The bad habit our industry as a whole is guilty of is failing to embrace science and offer more routine security training, reinforced at regular intervals, with appropriate content targeted to specific functions within an organization. I have yet to see a cyber insurance policy questionnaire ask more nuanced questions such as frequency of training offered, variety of content based on employee role and industry risk, or other relevant factors.
Q. Aside from the regulatory requirements from the CCPA, what are some of the unique challenges CISOs face when doing business in California?
A. Doing business in a state as vast and dynamic as California, with our $4 trillion economy comprising not just the tech sector but also agriculture, manufacturing, real estate and entertainment, means encountering a diverse set of customers, suppliers and other stakeholders.

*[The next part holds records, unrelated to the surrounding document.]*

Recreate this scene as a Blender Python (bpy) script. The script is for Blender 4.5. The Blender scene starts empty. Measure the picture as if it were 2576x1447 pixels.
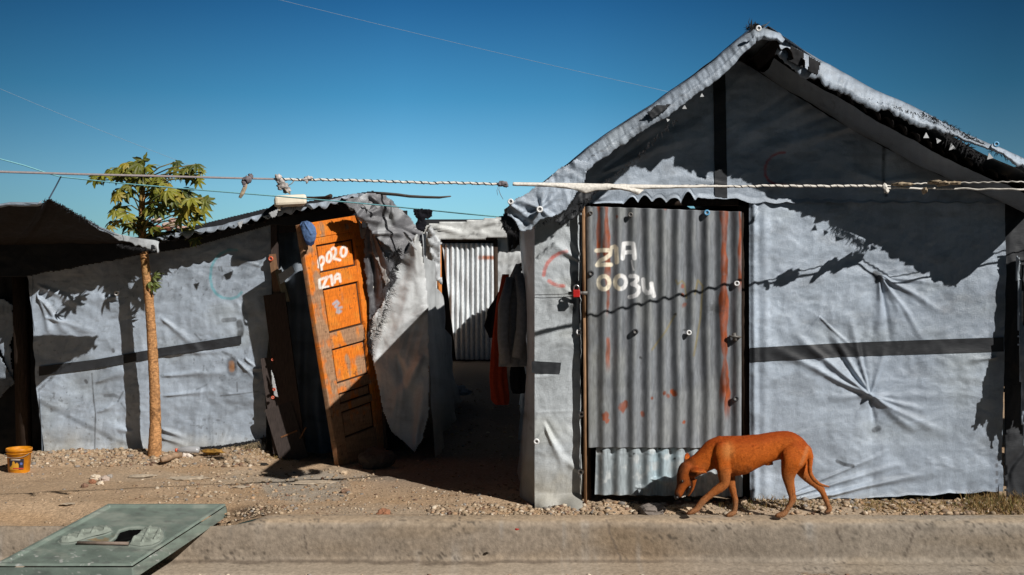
import bpy, bmesh, math, random
import numpy as np
from mathutils import Vector, Matrix, noise as mnoise

random.seed(7)
SC = bpy.context.scene
COL = SC.collection
R = math.radians

# ------------------------------------------------------------------ camera, sky, sun, exposure
F, CX, CY, ZC = 2758.0, 1288.0, 723.5, 1.34        # focal length and centre used for laying out (2576 px wide)
cam = bpy.data.cameras.new('camera')
cam.sensor_width = 36.0
cam.lens = 36.0 * F / 2576.0
cam.clip_end = 500
camo = bpy.data.objects.new('camera', cam)
camo.location = (0, 0, ZC)
camo.rotation_euler = (R(90), 0, 0)
COL.objects.link(camo)
SC.camera = camo

SUN_DIR = Vector((1, -1, 1)).normalized()            # towards the sun
sun = bpy.data.lights.new('sun', 'SUN')
sun.energy = 5.0
sun.angle = R(0.5)
sun.color = (1.0, 0.965, 0.915)
suno = bpy.data.objects.new('sun', sun)
suno.rotation_euler = SUN_DIR.to_track_quat('Z', 'Y').to_euler()
suno.location = (6, -6, 9)
COL.objects.link(suno)

world = bpy.data.worlds.new('World')
SC.world = world
world.use_nodes = True
wn = world.node_tree
for n in list(wn.nodes):
    wn.nodes.remove(n)
wout = wn.nodes.new('ShaderNodeOutputWorld')
wbg = wn.nodes.new('ShaderNodeBackground')
sky = wn.nodes.new('ShaderNodeTexSky')
sky.sky_type = 'NISHITA'
sky.sun_disc = False
sky.sun_elevation = math.asin(SUN_DIR.z)
sky.sun_rotation = R(135)
sky.air_density = 1.0
sky.dust_density = 0.4
sky.ozone_density = 2.0
wbg.inputs['Strength'].default_value = 0.1
tc = wn.nodes.new('ShaderNodeTexCoord')
sep = wn.nodes.new('ShaderNodeSeparateXYZ')
ramp = wn.nodes.new('ShaderNodeValToRGB')            # a clear deep-blue sky: falls off fast with height
mul = wn.nodes.new('ShaderNodeMix')
mul.data_type = 'RGBA'; mul.blend_type = 'MULTIPLY'
mul.inputs['Factor'].default_value = 1.0
wn.links.new(tc.outputs['Generated'], sep.inputs[0])
wn.links.new(sep.outputs['Z'], ramp.inputs['Fac'])
SKY_STOPS = [(0.0, (0.62, 0.92, 1.05)), (0.09, (0.57, 0.93, 1.09)), (0.17, (0.225, 0.63, 0.80)),
             (0.26, (0.085, 0.35, 0.55)), (0.40, (0.030, 0.085, 0.14)), (1.0, (0.018, 0.038, 0.060))]
while len(ramp.color_ramp.elements) < len(SKY_STOPS):
    ramp.color_ramp.elements.new(0.5)
for e, (p, c) in zip(ramp.color_ramp.elements, SKY_STOPS):
    e.position = p
    e.color = (*c, 1)
wn.links.new(sky.outputs[0], mul.inputs['A'])
wn.links.new(ramp.outputs[0], mul.inputs['B'])
side = wn.nodes.new('ShaderNodeValToRGB')            # sky darkened towards both sides, imitating a lens vignette
for k, (p, c) in enumerate([(0.0, 0.35), (0.29, 0.52), (0.45, 1.0), (0.53, 1.0), (0.70, 0.46), (1.0, 0.30)]):
    e = side.color_ramp.elements[k] if k < 2 else side.color_ramp.elements.new(p)
    e.position = p
    e.color = (c * 0.94, c, c * 1.04, 1)
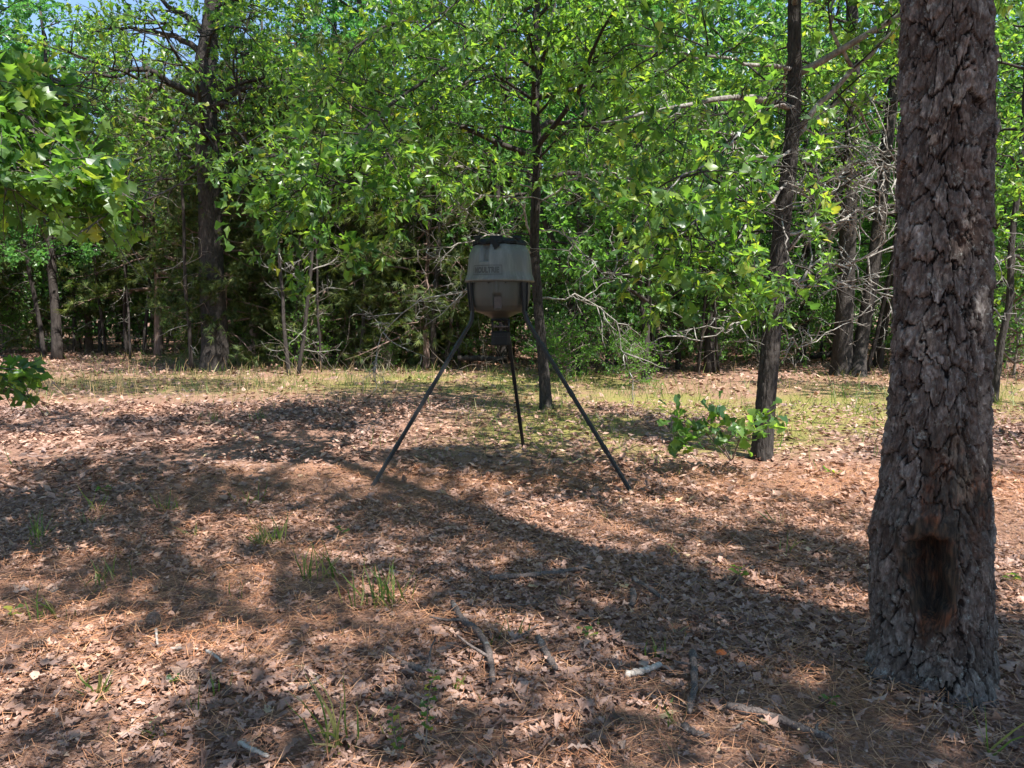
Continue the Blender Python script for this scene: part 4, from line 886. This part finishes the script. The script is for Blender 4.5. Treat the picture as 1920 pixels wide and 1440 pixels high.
for q, (u, D, pr, s, nm_, lb, ct) in enumerate(hand):
    x = PX(u, D); plant(pr, x, D, s, q*1.7, nm_, lb, ct); taken.append((x, D))
n_ = 0
for _ in range(4000):
    if n_ >= 190: break
    D = 24+38*rf.rand(); x = (rf.rand()*2-1)*(D*.75+5)
    if 0 < 960+x/D*FPX < 540 and D < 31: continue
    if min((x-a)**2+(D-b)**2 for a, b in taken) < 2.7**2: continue
    taken.append((x, D)); n_ += 1
    k = rf.rand(); uu_ = 960+x/D*FPX
    if 190 < uu_ < 400 and D < 52: k = .4
    if k < .28 and D < 45 and x < 2: plant(PR_CED[rf.randint(2)], x, D, .8+.5*rf.rand(), rf.rand()*6, 'cedar_tree', 'dark cedar deep in the woods behind the clearing', 'tree', 'cedars in the woods behind the clearing')
    elif k < .5: plant(PR_OAK[2], x, D, .8+.6*rf.rand(), rf.rand()*6, 'young_oak', 'thin young leafy tree deep in the woods behind the clearing', 'tree', 'young trees in the woods behind the clearing')
    else: plant(PR_OAK[[0, 1, 3][rf.randint(3)]], x, D, .85+.35*rf.rand(), rf.rand()*6, 'forest_oak', 'tall leafy oak deep in the woods behind the clearing', 'tree', 'oaks in the woods behind the clearing')
# bare thin trunks at the edge of the wood
def pole_proto(seed, H, r):
    rng = np.random.RandomState(seed); b_ = Buf(); p_ = walk(rng, (0, 0, -.2), (.05*rng.randn(), .05*rng.randn(), 1), H, 12, .05, .05)
    tube(b_, p_, np.linspace(r, r*.45, 13), 9)
    d_ = Buf()
    for _ in range(9):
        a, bb = at(p_, .12+.7*rng.rand()); q = walk(rng, a, nrm(rng.randn(3)*[1, 1, .3]), .5+1.0*rng.rand(), 6, .22, -.02); tube(d_, q, np.linspace(.012, .003, 7), 4)
        for _ in range(4):
            a2, b2 = at(q, .2+.8*rng.rand()); tube(d_, walk(rng, a2, nrm(b2+.9*rng.randn(3)), .35, 4, .25, 0), np.linspace(.005, .0015, 5), 3)
    return b_.mesh('trunk', M['bark_far'], True), d_.mesh('dead_twigs', M['deadwood'], True)
PR_POLE = [pole_proto(s_, 7.5, r_) for s_, r_ in ((81, .06), (82, .09), (83, .045), (84, .12))]
named = [(85, 28, 1, 'reddish bare trunk near the left edge below the cedar'), (140, 31, 0, 'thin dark trunk second from the left edge'), (360, 21.3, 0, 'thin trunk close on the left of the large old oak base'),
         (245, 27, 2, 'thin upright trunk above the sunlit grass at left'), (555, 22.5, 2, 'thin pale trunk left of the bright green bush'),
         (620, 24, 3, 'dark trunk rising out of the bright green bush'), (705, 24, 3, 'thick dark trunk right of the bright green bush'), (815, 21, 1, 'dark trunk in the brush left of the feeder leg'),
         (870, 26, 2, 'pale crooked stem seen behind the left feeder leg'), (1092, 19.5, 3, 'dark trunk right of the feeder tree'), (1135, 21, 0, 'thin dark trunk in the bare brush right of the feeder'),
         (1215, 18.2, 1, 'dark trunk at the clearing edge behind the right feeder leg'), (1245, 20, 0, 'thin trunk beside the dark one behind the right feeder leg'), (1272, 21, 1, 'mossy trunk midway between the feeder and the leaning oak'),
         (1330, 22, 2, 'thin grey stem in sparse brush left of the leaning oak'), (1505, 24, 1, 'pale grey trunk just right of the leaning oak'), (1540, 27, 0, 'thin trunk left of the paired dark trunks')]
for u, D, k, lb in named:
    t = thing('bare_tree', lb, 'tree', (PX(u, D), D, ghf(PX(u, D), D))); t.rotation_euler = (0, 0, u*.7); link('trunk', PR_POLE[k][0], t); link('dead_twigs', PR_POLE[k][1], t, kind='stuff')
for _ in range(110):
    D = 19.5+16*rf.rand()**1.2; u = rf.rand()*1960-20; x = PX(u, D)
    if 18 > D or (u < 540 and D < 29): continue
    k = rf.randint(3); t = thing('bare_tree', 'thin dark leafless stem in the thicket behind the clearing', 'tree', (x, D, ghf(x, D)), 'thin stems in the thicket'); s_ = .6+.5*rf.rand()
    t.rotation_euler = (0, 0, rf.rand()*6); t.scale = (s_, s_, s_); link('trunk', PR_POLE[k][0], t); link('dead_twigs', PR_POLE[k][1], t, kind='stuff')
# the far woods, too deep to tell one tree from the next
FB = Buf(); n = 52000; x = (rf.rand(n)*2-1)*75; y = 62+20*rf.rand(n); hz = 13+5*fbm(x*.15, y*.15, 5, 2); z = hz*rf.rand(n)**1.25
kp = vn(x*.5, z*.6+y*.3, 61) > .30+.02*z/3; x, y, z = x[kp], y[kp], z[kp]; n = len(x)
scatter(FB, np.stack([x, y, z], -1), rf.randn(n, 3), np.array([0, -.3, .8])+.5*rf.randn(n, 3), .45+.35*rf.rand(n), T_DIA)
fw = link('far_woods', FB.mesh('far_woods', M['leaf_far'], False), kind='stuff'); tag(fw, 'mass of distant woods closing the view behind all the trees', 'woods')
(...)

These stakeholders have various views on social issues, tech and non-tech aspects, regulation, taxation and competition. Some of them will be a CISO’s strongest ally, because they are well-informed, tech-savvy, early adopters of best practices and understand regulatory frameworks. However, a CISO will also occasionally face a misinformed stakeholder who might be wary of what a changing security and privacy landscape means for their business opportunities.
One example is the current buzz around artificial intelligence. An AI service provider from another region might assume that since its target customer is in California, they would be first to embrace the latest generative AI offering. However, that service provider might not find the warmest reception if their offering is not privacy conscious due to the higher costs associated with regulatory noncompliance in California.